It's important to remember the power of compounding. If the tuition rate is increasing consistently just a small amount more than the inflation rate, the difference can be huge over 30 years. It's especially deceiving ( and becomes especially easy to massage numbers to make your case) when the numbers are so low. It is in our nature to be able to ignore a statement such as "tuition has only been increasing at a rate of 1% faster than inflation" because our instincts and anecdotal evidence tell us that 1% ain't much. But one must be trained in order to recognize that if inflation is say 3%, then a tuition increase rate of 4% means that tuition increased at a rate that is 33% greater than the inflation rate. And to demonstrate the power of compounding using these numbers, if you were to stick $1000 in a bank and get 3% interest ( ah the good old days ) in 30 years you have $2500. So you've made 150%. At 4% you'd have $3373. 237%. So IOW, that measly 1% difference, over time, means a 87% difference in outcome.
Now there's a man that understands data. I've been waiting for someone else other then to me to point this stuff out.
I'm sorry, I've gotta agree with Denner here, so all of a sudden you are no longer a left wing Keynesian? Are you only now acknowledging that that big gov't central planners, your friends on the left, have devalued our currency and created "real" inflation that is much higher then your friends on the left admit? I mean did you really make that jump or is this all a ruse? See, the issue here is you are changing the denominator in the equation when you use the shadow stats inflation data since their data is reflecting much high real inflation. So when you put in tuition for the numerator, the rate of change is smaller. The shadow stats data represents a failure of gov't primarily the left wing oligarchs. There is plenty of blame on the right as well, but their philosophy at least is not for more bigger gov't. I just have a hard time believing you suddenly are acknowledging the failure of your belief system. And one more thing, I noticed your subtle "lower middle class" descriptor. That is not accurate. The lower middle class has been subsidized through grants. It's the "middle" class that is getting scammed here. They get stuck with higher tuition and they don't have access to grants and aid. Even worse if they happen to be white middle class. I've actually seen black kids come from a family of doctors getting aid because you know, they are back and all.

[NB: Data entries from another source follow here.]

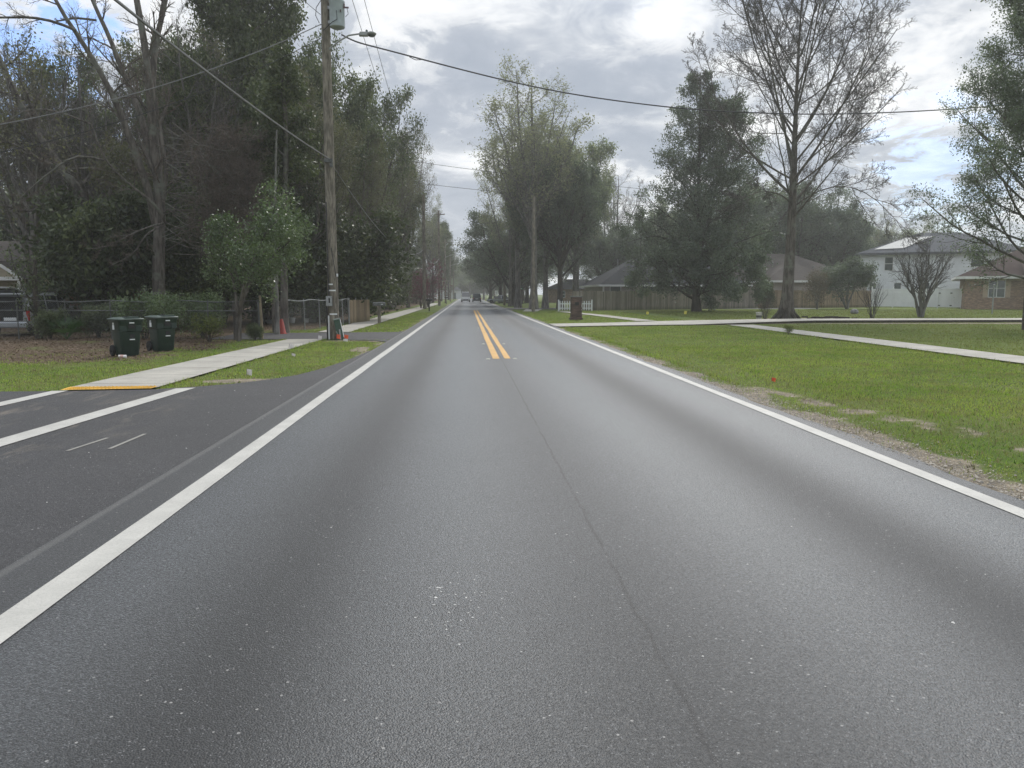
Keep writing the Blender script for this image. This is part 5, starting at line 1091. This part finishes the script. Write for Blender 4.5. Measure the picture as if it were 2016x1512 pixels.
def minivan():
    t = thing('minivan', 'white minivan with its tailgate raised, parked in the left yard', 'minivan', (-18.05, 31.2, 0), R_(2))
    w = .93
    body = [(.05, .35, w-.08), (0, .55, w), (.03, .95, w), (4.6, .95, w-.03), (4.75, .7, w-.1), (4.7, .35, w-.15)]
    vs, fs = prism_x(body, 0); MB().add(vs, fs).build('body', M['van_white_shaded'], t, bevel=.05)
    # upper shell: roof, pillars as frame around glass
    top = [(.12, .96, w-.03), (.42, 1.66, w-.16), (2.9, 1.72, w-.18), (4.0, .97, w-.06)]
    vs, fs = prism_x(top, 0); MB().add(vs, fs).build('roof', M['van_white_shaded'], t, bevel=.06)
    for s in (-1, 1):
        q = lambda y, z, e=.008: (s*(w-.045-(z-.96)*.185+e+.015), y, z)
        for a in ([(.45, 1.03), (.62, 1.56), (1.55, 1.6), (1.55, 1.03)], [(1.65, 1.03), (1.65, 1.6), (2.55, 1.6), (2.55, 1.03)], [(2.65, 1.03), (2.65, 1.58), (2.9, 1.58), (3.6, 1.05)]):
            MB().add([q(*b) for b in a], [(0, 1, 2, 3)]).build('side_window', M['glass'], t)
        MB().box((s*(w-.04), .08, .82), (.1, .12, .42)).build('taillight', M['redlamp'], t, bevel=.02)
        MB().box((s*(w+.1), 3.4, 1.08), (.18, .1, .14)).build('mirror', M['van_white_shaded'], t, bevel=.02)
        MB().b3(s*(w+.004)-.004, s*(w+.004)+.004, 1.55, 1.57, .45, .94).build('door_seam', M['interior'], t)
    MB().b3(-.72, .72, -.02, .05, .62, 1.55).build('cargo_opening', M['interior'], t)
    MB().b3(-.6, -.1, -.06, -.01, .62, .8).build('grocery_bag', M['cone'], t); MB().b3(.05, .5, -.06, -.01, .62, .74).build('cargo_bag', M['label_white'], t)
    MB().b3(-w, w, -.12, .02, .34, .58).build('bumper', M['carsilver'], t, bevel=.05)
    g = MB().add([(-.78, .42, 1.68), (.78, .42, 1.68), (.74, -.62, 1.86), (-.74, -.62, 1.86), (-.78, .42, 1.73), (.78, .42, 1.73), (.74, -.62, 1.93), (-.74, -.62, 1.93)], [(3, 2, 1, 0), (4, 5, 6, 7), (0, 1, 5, 4), (1, 2, 6, 5), (2, 3, 7, 6), (3, 0, 4, 7)]).build('tailgate', M['van_white_shaded'], t, bevel=.02)
    MB().add([(-.65, .3, 1.69), (.65, .3, 1.69), (.62, -.45, 1.815), (-.62, -.45, 1.815)], [(3, 2, 1, 0)]).build('rear_window', M['glass'], g)
    for s in (-1, 1): MB().tube([(s*.72, .12, 1.2), (s*.7, -.35, 1.78)], .012, 5).build('gas_strut', M['black'], t)
    MB().tube([(-.7, .6, 1.72), (-.7, 2.6, 1.76)], .02, 5).tube([(.7, .6, 1.72), (.7, 2.6, 1.76)], .02, 5).build('roof_rack', M['black'], t)
    for s in (-1, 1):
        for y in (.85, 3.75): wheel(t, s*(w-.1), y)
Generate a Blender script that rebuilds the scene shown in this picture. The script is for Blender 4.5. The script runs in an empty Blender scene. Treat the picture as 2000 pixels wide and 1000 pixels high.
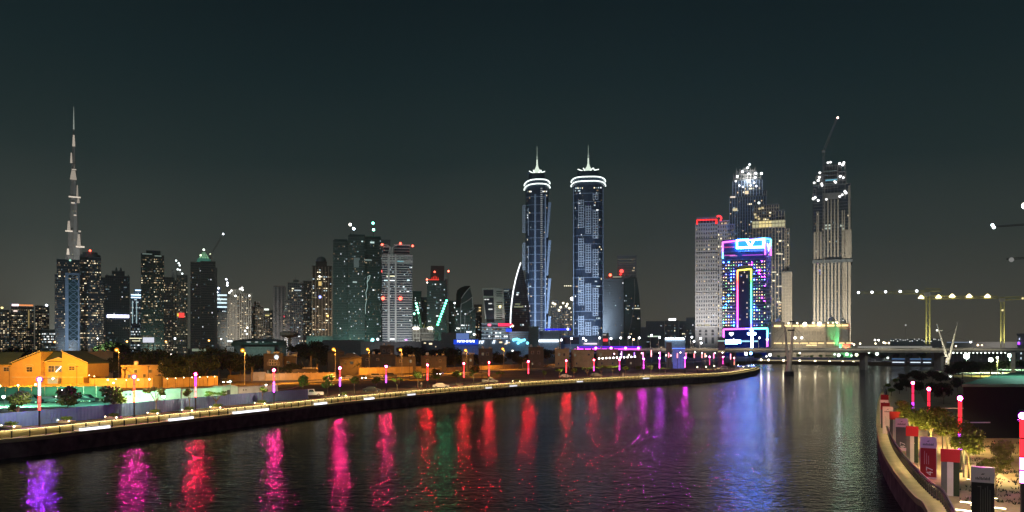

One of my children is going in the second year of the same prep high school I went to 30 years prior...the cost is 9x what my parents paid for me....anyone else finding the same multiplier for their kids here?? I will admit its a bit stressful funding this and the prospect of two kids in college at the same time soon may make my head explode.
Same here. I have 4 kids... colleges intend to wipe out and then prevent my retirement right as I am ready to retire. I tell my kids they better get scholarships. They used to laugh... but I think my 13 year old gets it. Not sure what my wife is thinking.
If the republicans are talking about Fed policy, then inflation is higher than the official government numbers, but if the republicans are talking about indexing the minimum wage to the cost of living, then inflation is lower than the official government numbers.
I'm not arguing about inflation, just the logic he was using. I liked how he never answered the questions I posed to him. Standard protocol.
In my opinion, the method of computing consumer inflation used by the government in the mid 1980s provides a more realistic measure of inflation actually experienced by typical consumers than does the method used currently by the government. The Shadowstat inflation numbers are based on the 1980's method. By "lower middle class" I mean the bottom 50% of the middle class as defined in the many graphs and statistics posted here on ET. I don't identify with either major political party nor with far-left or far-right politics. I am fiercely independent in my political views.
The answer is likely on the internet. Try a Google search. Here is what Raghuram Rajan has to say about this topic on page 25 in his book "Fault Lines." (A book I highly recommend.) ...Although the United States has led historically in the fraction of the population with high school degrees, that fraction has not increased since 1980, and other countries have caught up and surpassed the United States. Moreover, while more and more Americans in the 20-24 age group are going to college (61 percent in 2003, up from 44 percent in 1980), no doubt in part attracted by the potential boost to wages, college graduation rates have not kept pace: toomany studets like jane are dropping out of college despite an increasing college premium over time. College graduation rates for young men born in the 1970s are no higher than for men born in the 1940s --a shocking fact when one considers how much greater demand there is now for workers with college degrees. (Rajan's ref. is: Golden and Katz,"The race between Education and Technology,Pgs. 249-50, Belknap Press, Cambridge,MA, 2009.)